消費税に対するクルーグマン教授の考え

「消費税(consumption tax)」にいたっては登場回数がわずか3回。うち2回は安倍首相の質問で、後の1回が教授の回答となっている。消費税は欧州の付加価値税(Value Added Tax)に相当し、その付加価値税の略称であるVATの登場は2回。首相と教授それぞれ1回ずつとなっている。

消費税に対するクルーグマン教授の回答だが、

I am not certain why the VAT hike did so much to arrest recovery in Japan. It may bethat it was the public viewed it as a signal that the policy would not be expansionary,that it was a break in what had seemed to be a run of all expansionary measures, but I do not know that.

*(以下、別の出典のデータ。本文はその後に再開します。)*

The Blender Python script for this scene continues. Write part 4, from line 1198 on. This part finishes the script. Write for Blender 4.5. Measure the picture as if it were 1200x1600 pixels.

(なぜ付加価値税の増税が日本の景気回復をこれほどまでに阻むのか私にはわからない。財政政策が拡張的でないとのシグナルと民間が受け取ったせいかもしれないし、一連のあらゆる拡大政策と思われていたものを遮断するものだったのかもしれないが、私にはわからない)

とのこと。わからない人に消費税増税すべきかどうか尋ねたのかと唖然とされるかもしれないが、クルーグマン教授の名誉のために付け加えておくと、教授は国際貿易における付加価値税の影響を分析した論文など発表しており、付加価値税制度への造詣は深い。ただし、それと個別の国の実体経済への影響という深層部分の検証・分析とはまた別の話だ。

そして「わからない」としながらも、

The idea that one should be prioritizing long-run budget issue over fiscal support now seems to me to be extremely misguided. Obviously I am talking about the consumption tax here.

(財政支出動よりも長期的な予算問題を優先すべきとの発想が、今となっては極度の見当違いだったように自分には思える。言うまでもなく、日本の消費税のことだ。)

と過去7年の各国の財政政策をふり返る節の中で指摘している。